Data shown start

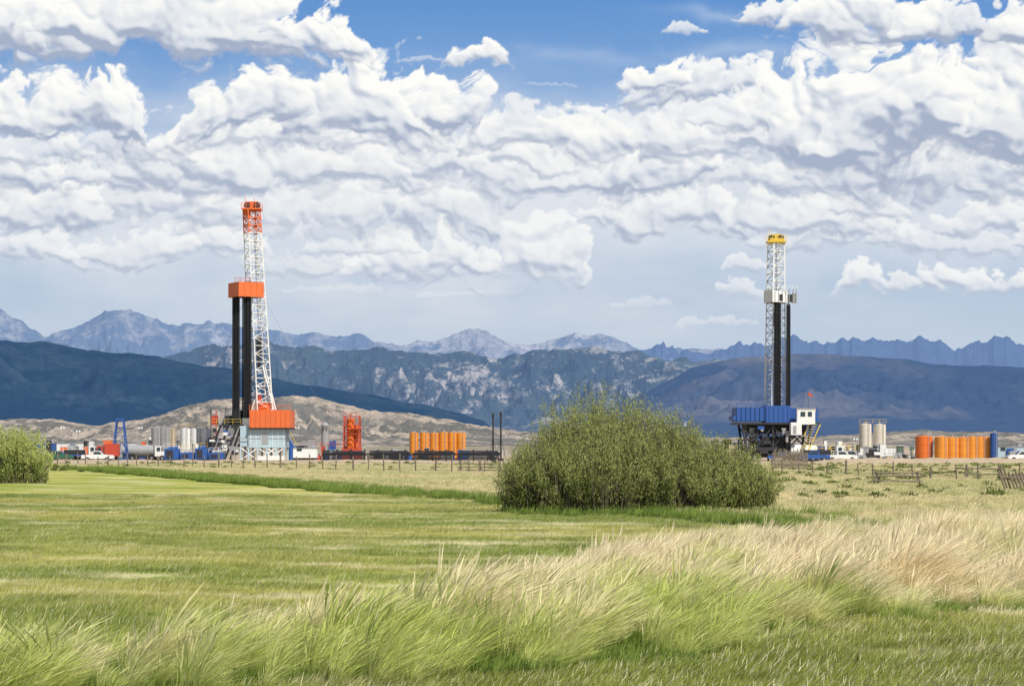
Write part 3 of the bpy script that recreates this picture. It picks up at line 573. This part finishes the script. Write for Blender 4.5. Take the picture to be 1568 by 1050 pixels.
b.lattice((0,0),1.5,0,(0,0),1.4,Zp(637),5,'red',.13,.08);b.tube((-.3,0,1),(-.3,0,Zp(640)),.75,'tankred',16);b.tube((.8,.2,1),(.8,.2,Zp(650)),.4,'orange',12);b.tube((-.3,0,Zp(640)),(-.3,0,Zp(634)),.12,'red',8);b.box(-1.7,1.7,-1.6,1.6,Zp(657),Zp(656),'red');b.rail(-1.6,1.6,-1.6,Zp(637),'red',.7,.8,.04);b.box(-1.8,1.9,-1.7,-1.55,.3,2.2,'red');b.fin('mud_gas_separator')
b=B((Xp(495),388,0));b.tube((0,0,2),(0,0,Zp(650)),.75,'gray',16);b.tube((0,0,Zp(650)),(0,0,Zp(646)),.75,'gray',16,.2);b.tube((0,0,.9),(0,0,2),.25,'gray',16,.75)
for s in(-.6,.6):b.tube((s,-.5,0),(s,-.5,3),.08,'dark');b.tube((s,.5,0),(s,.5,3),.08,'dark')
b.rail(-.9,.9,-.8,Zp(660),'dark',.9,.6,.04);b.fin('cement_silo')
for px_,t_ in((755,633),(767,631)):
    b=B((Xp(px_,380),380,0));b.tube((0,0,.3),(0,0,Zp(t_,380)),.16,'dark',10);b.tube((0,0,Zp(t_+5,380)),(0,0,Zp(t_,380)),.24,'dark',10);b.box(-.5,.5,-.5,.5,0,.4,'dark')
    for s in(-1,1):b.tube((0,0,4.2),(s*1.0,0,.1),.05,'dark')
    b.fin('flare_stack')
b=B((Xp(193.5),378,0));zt=Zp(641,378)
for s in(-1.35,1.35):
    for yy in(-1,1):b.tube((s,yy,0),(s*.42,yy*.5,zt),.14,'blue')
    b.tube((s,-1,1),(s,1,1),.08,'blue')
for zz in(1.5,3,4.5,6.0,7.4):
    w_=1.35*(1-.58*zz/zt);b.tube((-w_,-1+.5*zz/zt,zz),(w_,-1+.5*zz/zt,zz),.09,'blue')
    if zz<6:w2=1.35*(1-.58*(zz+1.5)/zt);b.tube((-w_,-.9,zz),(w2,-.8,zz+1.5),.06,'blue')
b.box(-.7,.7,-.6,.6,zt-.1,zt+.1,'blue');b.box(-1.6,1.6,-1.3,1.3,0,.5,'blue');b.fin('pipe_hoist_frame')
def truck(name,px,d,cabm,bodym,kind='box',flip=1,ln=8):
    b=B((Xp(px,d),d,0));f=flip
    def bx(x0,x1,*a):
        x0,x1=(x0,x1) if f>0 else(-x1,-x0);b.box(x0,x1,*a)
    bx(-ln/2,ln/2,-.5,.5,.6,.85,'dark')
    c=ln/2
    bx(c-2.0,c-.9,-1.1,1.1,.8,2.7,cabm);bx(c-.9,c,-1,1,.8,1.7,cabm);bx(c-.905,c-.86,-.95,.95,1.8,2.5,'glass');bx(c-1.7,c-1.05,-1.13,-1.11,1.75,2.45,'glass');bx(c-.02,c+.06,-.8,.8,.9,1.5,'gray');bx(c,c+.15,-1.1,1.1,.5,.8,'gray')
    b.tube((f*(c-2.15),-.9,.9),(f*(c-2.15),-.9,3.3),.08,'gray',8)
    if kind=='box':bx(-c,c-2.3,-1.2,1.2,.9,3.1,bodym)
    elif kind=='tank':
        b.tube((-f*c,0,1.9),(f*(c-2.3),0,1.9),1.0,bodym,16)
    else:
        bx(-c,c-2.3,-1.2,1.2,.9,1.15,bodym);bx(-c+.5,c-3,-.9,.9,1.15,2.0,'dark')
    for x in(-c+.8,-c+1.9,c-2.6,c-.7):
        for yy in(-1.05,1.05):b.tube((f*x,yy-.15,.5),(f*x,yy+.15,.5),.5,'rubber',14);b.tube((f*x,yy-.17,.5),(f*x,yy+.17,.5),.2,'gray',8)
    return b.fin(name)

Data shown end

**Aim:** Restate the data above exactly, stripping out each image.

**Exercise output:**
Write part 3 of the bpy script that recreates this picture. It picks up at line 573. This part finishes the script. Write for Blender 4.5. Take the picture to be 1568 by 1050 pixels.
b.lattice((0,0),1.5,0,(0,0),1.4,Zp(637),5,'red',.13,.08);b.tube((-.3,0,1),(-.3,0,Zp(640)),.75,'tankred',16);b.tube((.8,.2,1),(.8,.2,Zp(650)),.4,'orange',12);b.tube((-.3,0,Zp(640)),(-.3,0,Zp(634)),.12,'red',8);b.box(-1.7,1.7,-1.6,1.6,Zp(657),Zp(656),'red');b.rail(-1.6,1.6,-1.6,Zp(637),'red',.7,.8,.04);b.box(-1.8,1.9,-1.7,-1.55,.3,2.2,'red');b.fin('mud_gas_separator')
b=B((Xp(495),388,0));b.tube((0,0,2),(0,0,Zp(650)),.75,'gray',16);b.tube((0,0,Zp(650)),(0,0,Zp(646)),.75,'gray',16,.2);b.tube((0,0,.9),(0,0,2),.25,'gray',16,.75)
for s in(-.6,.6):b.tube((s,-.5,0),(s,-.5,3),.08,'dark');b.tube((s,.5,0),(s,.5,3),.08,'dark')
b.rail(-.9,.9,-.8,Zp(660),'dark',.9,.6,.04);b.fin('cement_silo')
for px_,t_ in((755,633),(767,631)):
    b=B((Xp(px_,380),380,0));b.tube((0,0,.3),(0,0,Zp(t_,380)),.16,'dark',10);b.tube((0,0,Zp(t_+5,380)),(0,0,Zp(t_,380)),.24,'dark',10);b.box(-.5,.5,-.5,.5,0,.4,'dark')
    for s in(-1,1):b.tube((0,0,4.2),(s*1.0,0,.1),.05,'dark')
    b.fin('flare_stack')
b=B((Xp(193.5),378,0));zt=Zp(641,378)
for s in(-1.35,1.35):
    for yy in(-1,1):b.tube((s,yy,0),(s*.42,yy*.5,zt),.14,'blue')
    b.tube((s,-1,1),(s,1,1),.08,'blue')
for zz in(1.5,3,4.5,6.0,7.4):
    w_=1.35*(1-.58*zz/zt);b.tube((-w_,-1+.5*zz/zt,zz),(w_,-1+.5*zz/zt,zz),.09,'blue')
    if zz<6:w2=1.35*(1-.58*(zz+1.5)/zt);b.tube((-w_,-.9,zz),(w2,-.8,zz+1.5),.06,'blue')
b.box(-.7,.7,-.6,.6,zt-.1,zt+.1,'blue');b.box(-1.6,1.6,-1.3,1.3,0,.5,'blue');b.fin('pipe_hoist_frame')
def truck(name,px,d,cabm,bodym,kind='box',flip=1,ln=8):
    b=B((Xp(px,d),d,0));f=flip
    def bx(x0,x1,*a):
        x0,x1=(x0,x1) if f>0 else(-x1,-x0);b.box(x0,x1,*a)
    bx(-ln/2,ln/2,-.5,.5,.6,.85,'dark')
    c=ln/2
    bx(c-2.0,c-.9,-1.1,1.1,.8,2.7,cabm);bx(c-.9,c,-1,1,.8,1.7,cabm);bx(c-.905,c-.86,-.95,.95,1.8,2.5,'glass');bx(c-1.7,c-1.05,-1.13,-1.11,1.75,2.45,'glass');bx(c-.02,c+.06,-.8,.8,.9,1.5,'gray');bx(c,c+.15,-1.1,1.1,.5,.8,'gray')
    b.tube((f*(c-2.15),-.9,.9),(f*(c-2.15),-.9,3.3),.08,'gray',8)
    if kind=='box':bx(-c,c-2.3,-1.2,1.2,.9,3.1,bodym)
    elif kind=='tank':
        b.tube((-f*c,0,1.9),(f*(c-2.3),0,1.9),1.0,bodym,16)
    else:
        bx(-c,c-2.3,-1.2,1.2,.9,1.15,bodym);bx(-c+.5,c-3,-.9,.9,1.15,2.0,'dark')
    for x in(-c+.8,-c+1.9,c-2.6,c-.7):
        for yy in(-1.05,1.05):b.tube((f*x,yy-.15,.5),(f*x,yy+.15,.5),.5,'rubber',14);b.tube((f*x,yy-.17,.5),(f*x,yy+.17,.5),.2,'gray',8)
    return b.fin(name)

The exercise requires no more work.